From: Piotr Gasiorowski
Message: 8177
Date: 2001-07-30
----- Original Message -----From: Sergejus TarasovasSent: Monday, July 30, 2001 2:34 PMSubject: Re: [tied] kuningas <-> knyaz[1] As a Slav to a Slav am giving you a parallel: what would you answer to a question 'how native is Slavic *-Isk-?'. You'd probably answer that the formant is extremely productive in nearly all Slavic languages and doesn't show any specialization expectable for the loan. The same argument works for the Baltic -ing- as well.
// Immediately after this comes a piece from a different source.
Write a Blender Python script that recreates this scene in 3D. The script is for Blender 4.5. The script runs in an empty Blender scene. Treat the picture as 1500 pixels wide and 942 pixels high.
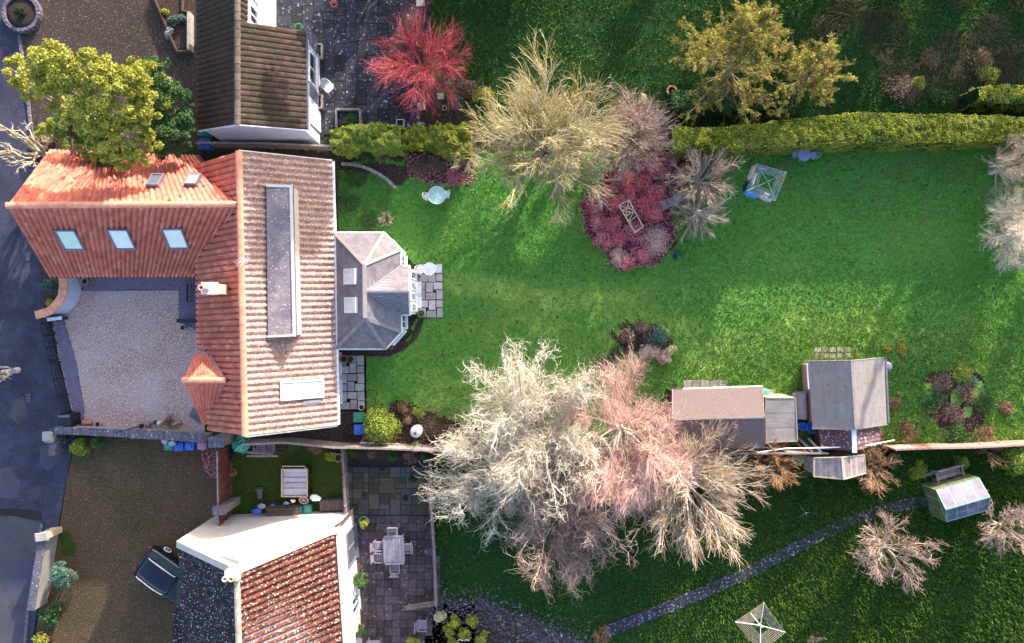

The formant is *extremely* productive both in Modern and Old Lithuanian, as well as in toponymy. *No* specialization is registered - it's used to form adj. from subst., the meaning is as general as 'having the quality of'. I don't give any examples - it would be of no relevance and would actually end up in copying here many thousands of words.
[2] There are *no* Baltic ethnonyms formed with the -ing- suffix. The example you gave is a classical chimera. Let me tell the story. In the beginning 20th c. Kazimieras Bu_ga analyzing *Russian* chronicles came across the ethnonym Jatv'agy (Acc. pl.) and supposed it reflexes unknown Baltic *ja:tvingas, coined a Lithuanian word <jo'tvingas> (nobody knows why not, for instance, <jotvi`ngas>), which was not accepted and changed to <jo'tvingis> (God only knows why) by Lithuanian-speaking community. The eminent linguist was wrong. All the registered Baltic languages don't know ethnonymic usage of the suffix -ing-. *Ja:tva: (or, after merely phonetic developement *-tvV- > *-tuvV- in some Baltic
dialects, *Ja:tuva:) looks like a normal hydronym (> toponym), a deadjective from *ja:tva: (f.) 'having the quality of running (forward)', eventually from PIE *ya:-t-u (gen. pass.) 'the same' < *ya:- 'go'. Normal (I am not aware of any exceptions for that model) ethnonym from *Ja:t(u)va: would be *ja:t(u)vi:s (cf., eg., *Le:it(u)va: > *le:it(u)vi:s > Old Lith. lietuvy~s > Lith. lietu`vis), which sould be rendered as *jat(U)vI in Old Russian. The most plausible explanation of the Old Russian -'ag- is that this formant (indeed of Germanic origin and only ethnonymic by its function in *Old Russian*) was added to give pejorative meaning (cf. Old Russian kUlb'agU, bur'agU, modelled after var'agU) - Jatvingians often (and successfully) made war against their neighbours East Slavs.